| Problem |
Write out each line exactly as given. Leave the pictures out of your copy.

::: Data shown

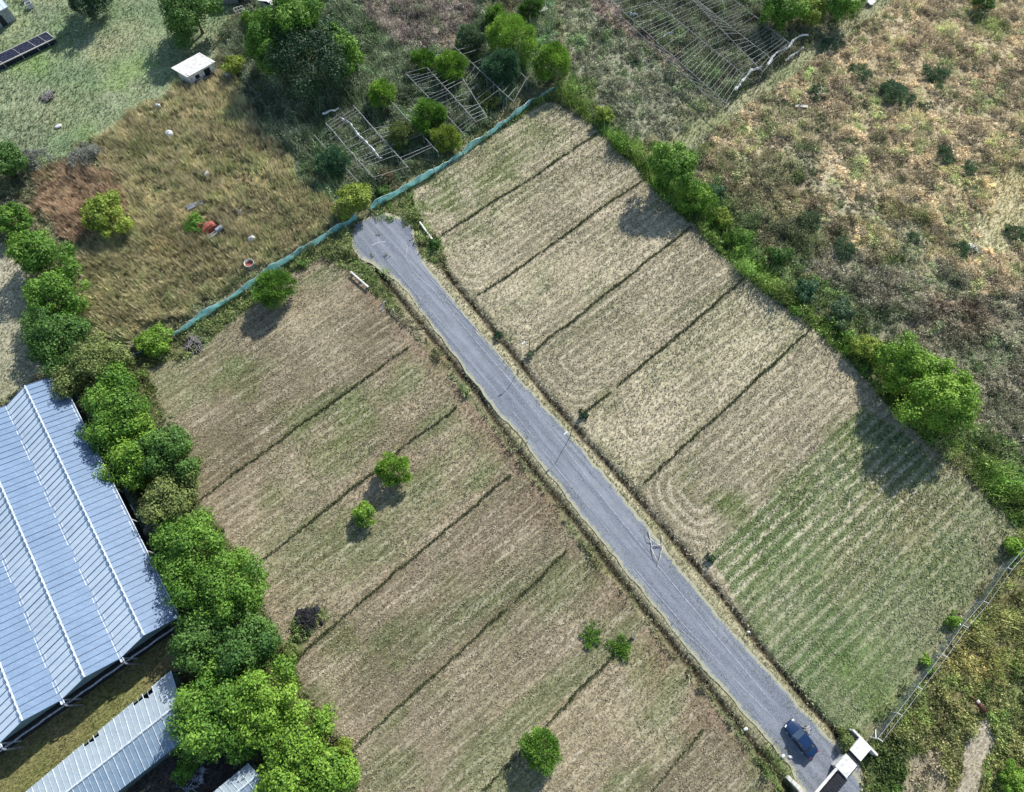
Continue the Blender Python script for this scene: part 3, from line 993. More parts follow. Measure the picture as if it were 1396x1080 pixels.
def crown_mesh(r, h0, h1, pal, lobes, leaf, dens, el=1.0, spiky=False, seed=0, cover=1.9, sqy=1.0, lop=1.0):
    """leaf faces in clumps over an uneven dome, local coordinates"""
    rg = np.random.default_rng(seed)
    ca, cb = np.array(PAL[pal][0]), np.array(PAL[pal][1])
    zc, rz = (h0 + h1) / 2, (h1 - h0) / 2
    Ps, Cs = [], []
    N = int(cover * dens * 4 * math.pi * r * (r * .5 + rz * .5) / (leaf * leaf * 1.1))
    N = max(260, min(N, 20000))
    # clumps on a lopsided outline
    f1, f2, f3 = rg.uniform(0, 6.28, 3)
    L = []
    for i in range(lobes):
        z = rg.uniform(-.75, 1.0)
        t = 2.399963 * i + rg.uniform(-.5, .5)
        q = math.sqrt(max(0, 1 - z * z)) * (1 + lop * (.16 * math.sin(2 * t + f1) + .13 * math.sin(3 * t + f2) + .08 * math.sin(5 * t + f3)))
        k = rg.uniform(.50, .92) if lop > .5 else rg.uniform(.58, .76)
        L.append((np.array([math.cos(t) * q * r * k * rg.uniform(.85, 1.12), math.sin(t) * q * r * k * sqy * rg.uniform(.85, 1.12), zc + z * rz * k]), r * rg.uniform(.17, .38), rg.random()))
    L.append((np.array([0, 0, zc + rz * .2]), r * .55, .5))
    wts = np.array([l[1] ** 2 for l in L])
    wts /= wts.sum()
    for (c, lr, tone), wt in zip(L, wts):
        n = max(6, int(N * wt))
        u = rg.normal(size=(n, 3))
        out = c - np.array([0, 0, zc - rz * .5])
        out = out / (np.linalg.norm(out) + 1e-6)
        u = u + out * .55 + np.array([0, 0, .25])
        u /= np.linalg.norm(u, axis=1, keepdims=True)
        d = lr * (.50 + .62 * rg.random((n, 1)) ** .7)
        # shoots that stand out of the clump
        ns = max(3, int(7 * lr))
        sd = rg.normal(size=(ns, 3)) + out * .8 + np.array([0, 0, .35])
        sd /= np.linalg.norm(sd, axis=1, keepdims=True)
        sel = rg.random(n) < .34
        w = sd[rg.integers(0, ns, n)] + rg.normal(size=(n, 3)) * .16
        w /= np.linalg.norm(w, axis=1, keepdims=True)
        u = np.where(sel[:, None], w, u)
        d = np.where(sel[:, None], lr * (.7 + .75 * rg.random((n, 1))), d)
        if spiky:
            d = lr * (.5 + .75 * rg.random((n, 1)))
        p = c + u * d * np.array([1, 1, min(1.0, rz / r + .15)])
        p[:, 2] = np.maximum(p[:, 2], .06)
        nr = u * .9 + rg.normal(size=(n, 3)) * .42
        nr /= np.linalg.norm(nr, axis=1, keepdims=True)
        a = np.cross(nr, rg.normal(size=(n, 3)))
        if spiky:
            a = u + rg.normal(size=(n, 3)) * .35
            nr = np.cross(a, rg.normal(size=(n, 3)))
        a /= np.linalg.norm(a, axis=1, keepdims=True) + 1e-9
        b = np.cross(nr, a)
        b /= np.linalg.norm(b, axis=1, keepdims=True) + 1e-9
        s = leaf * (.55 + .8 * rg.random((n, 1)))
        la, lb = (1.5, .42) if spiky else (1.0, .62)
        Ps.append(np.stack([p - a * s * la, p + b * s * lb, p + a * s * la, p - b * s * lb], 1))
        t = np.clip(tone * .65 + rg.random((n, 1)) * .6 - .1, 0, 1)
        col = (ca * (1 - t) + cb * t) * (.8 + .4 * rg.random((n, 1)))
        Cs.append(col)
    return np.concatenate(Ps), np.concatenate(Cs)


_seed = [100]


def plant(name, px, py, rpx, label, cat='tree', pal='vivid', hr=1.5, base=.15, lobes=26, spiky=False, trunk=True, dens=1.0, group=None, leaf=None, sqy=1.0):
    """px,py: where the middle of the crown is seen; hr: height / radius"""
    _seed[0] += 1
    s0 = scale_at(px, py)
    r = rpx / s0
    h = r * hr
    zc = h * (.5 + base / 2)
    r = rpx / scale_at(px, py, zc)
    p = W(px, py, zc)
    lf = (leaf * .64) if leaf else max(.085, min(.17, .065 + .024 * r))
    o = empty(name, (p[0], p[1], 0), 0, label, cat, group)
    P, C = crown_mesh(r, h * base, h, pal, lobes, lf, dens, spiky=spiky, seed=_seed[0], sqy=sqy, lop=.25 if name in ('round_bush', 'young_tree') else 1.0)
    crown = tri_mesh('crown', P, C, M_LEAF if pal not in ('grey', 'brown') else M_DRY, o, k=4)
    if trunk:
        rg = random.Random(_seed[0])
        tr = max(.05, r * .055)
        top = Vector((rg.uniform(-.1, .1) * r, rg.uniform(-.1, .1) * r, h * .55))
        mb = MB()
        mb.path([Vector((0, 0, -.15)), Vector((top.x * .3, top.y * .3, h * .22)), top], tr, tr * .55, 8)
        for i in range(6):
            a = i * 1.05 + rg.uniform(-.3, .3)
            st = Vector((top.x * .3, top.y * .3, h * .22)).lerp(top, rg.uniform(.1, .9))
            en = Vector((math.cos(a) * r * .7, math.sin(a) * r * .7, h * rg.uniform(.5, .8)))
            mb.path([st, st.lerp(en, .5) + Vector((0, 0, h * .05)), en], tr * .42, tr * .12, 5)
        mb.build('trunk', M_BARK, o, True)
    return o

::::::

| Task response |
Continue the Blender Python script for this scene: part 3, from line 993. More parts follow. Measure the picture as if it were 1396x1080 pixels.
def crown_mesh(r, h0, h1, pal, lobes, leaf, dens, el=1.0, spiky=False, seed=0, cover=1.9, sqy=1.0, lop=1.0):
    """leaf faces in clumps over an uneven dome, local coordinates"""
    rg = np.random.default_rng(seed)
    ca, cb = np.array(PAL[pal][0]), np.array(PAL[pal][1])
    zc, rz = (h0 + h1) / 2, (h1 - h0) / 2
    Ps, Cs = [], []
    N = int(cover * dens * 4 * math.pi * r * (r * .5 + rz * .5) / (leaf * leaf * 1.1))
    N = max(260, min(N, 20000))
    # clumps on a lopsided outline
    f1, f2, f3 = rg.uniform(0, 6.28, 3)
    L = []
    for i in range(lobes):
        z = rg.uniform(-.75, 1.0)
        t = 2.399963 * i + rg.uniform(-.5, .5)
        q = math.sqrt(max(0, 1 - z * z)) * (1 + lop * (.16 * math.sin(2 * t + f1) + .13 * math.sin(3 * t + f2) + .08 * math.sin(5 * t + f3)))
        k = rg.uniform(.50, .92) if lop > .5 else rg.uniform(.58, .76)
        L.append((np.array([math.cos(t) * q * r * k * rg.uniform(.85, 1.12), math.sin(t) * q * r * k * sqy * rg.uniform(.85, 1.12), zc + z * rz * k]), r * rg.uniform(.17, .38), rg.random()))
    L.append((np.array([0, 0, zc + rz * .2]), r * .55, .5))
    wts = np.array([l[1] ** 2 for l in L])
    wts /= wts.sum()
    for (c, lr, tone), wt in zip(L, wts):
        n = max(6, int(N * wt))
        u = rg.normal(size=(n, 3))
        out = c - np.array([0, 0, zc - rz * .5])
        out = out / (np.linalg.norm(out) + 1e-6)
        u = u + out * .55 + np.array([0, 0, .25])
        u /= np.linalg.norm(u, axis=1, keepdims=True)
        d = lr * (.50 + .62 * rg.random((n, 1)) ** .7)
        # shoots that stand out of the clump
        ns = max(3, int(7 * lr))
        sd = rg.normal(size=(ns, 3)) + out * .8 + np.array([0, 0, .35])
        sd /= np.linalg.norm(sd, axis=1, keepdims=True)
        sel = rg.random(n) < .34
        w = sd[rg.integers(0, ns, n)] + rg.normal(size=(n, 3)) * .16
        w /= np.linalg.norm(w, axis=1, keepdims=True)
        u = np.where(sel[:, None], w, u)
        d = np.where(sel[:, None], lr * (.7 + .75 * rg.random((n, 1))), d)
        if spiky:
            d = lr * (.5 + .75 * rg.random((n, 1)))
        p = c + u * d * np.array([1, 1, min(1.0, rz / r + .15)])
        p[:, 2] = np.maximum(p[:, 2], .06)
        nr = u * .9 + rg.normal(size=(n, 3)) * .42
        nr /= np.linalg.norm(nr, axis=1, keepdims=True)
        a = np.cross(nr, rg.normal(size=(n, 3)))
        if spiky:
            a = u + rg.normal(size=(n, 3)) * .35
            nr = np.cross(a, rg.normal(size=(n, 3)))
        a /= np.linalg.norm(a, axis=1, keepdims=True) + 1e-9
        b = np.cross(nr, a)
        b /= np.linalg.norm(b, axis=1, keepdims=True) + 1e-9
        s = leaf * (.55 + .8 * rg.random((n, 1)))
        la, lb = (1.5, .42) if spiky else (1.0, .62)
        Ps.append(np.stack([p - a * s * la, p + b * s * lb, p + a * s * la, p - b * s * lb], 1))
        t = np.clip(tone * .65 + rg.random((n, 1)) * .6 - .1, 0, 1)
        col = (ca * (1 - t) + cb * t) * (.8 + .4 * rg.random((n, 1)))
        Cs.append(col)
    return np.concatenate(Ps), np.concatenate(Cs)


_seed = [100]


def plant(name, px, py, rpx, label, cat='tree', pal='vivid', hr=1.5, base=.15, lobes=26, spiky=False, trunk=True, dens=1.0, group=None, leaf=None, sqy=1.0):
    """px,py: where the middle of the crown is seen; hr: height / radius"""
    _seed[0] += 1
    s0 = scale_at(px, py)
    r = rpx / s0
    h = r * hr
    zc = h * (.5 + base / 2)
    r = rpx / scale_at(px, py, zc)
    p = W(px, py, zc)
    lf = (leaf * .64) if leaf else max(.085, min(.17, .065 + .024 * r))
    o = empty(name, (p[0], p[1], 0), 0, label, cat, group)
    P, C = crown_mesh(r, h * base, h, pal, lobes, lf, dens, spiky=spiky, seed=_seed[0], sqy=sqy, lop=.25 if name in ('round_bush', 'young_tree') else 1.0)
    crown = tri_mesh('crown', P, C, M_LEAF if pal not in ('grey', 'brown') else M_DRY, o, k=4)
    if trunk:
        rg = random.Random(_seed[0])
        tr = max(.05, r * .055)
        top = Vector((rg.uniform(-.1, .1) * r, rg.uniform(-.1, .1) * r, h * .55))
        mb = MB()
        mb.path([Vector((0, 0, -.15)), Vector((top.x * .3, top.y * .3, h * .22)), top], tr, tr * .55, 8)
        for i in range(6):
            a = i * 1.05 + rg.uniform(-.3, .3)
            st = Vector((top.x * .3, top.y * .3, h * .22)).lerp(top, rg.uniform(.1, .9))
            en = Vector((math.cos(a) * r * .7, math.sin(a) * r * .7, h * rg.uniform(.5, .8)))
            mb.path([st, st.lerp(en, .5) + Vector((0, 0, h * .05)), en], tr * .42, tr * .12, 5)
        mb.build('trunk', M_BARK, o, True)
    return o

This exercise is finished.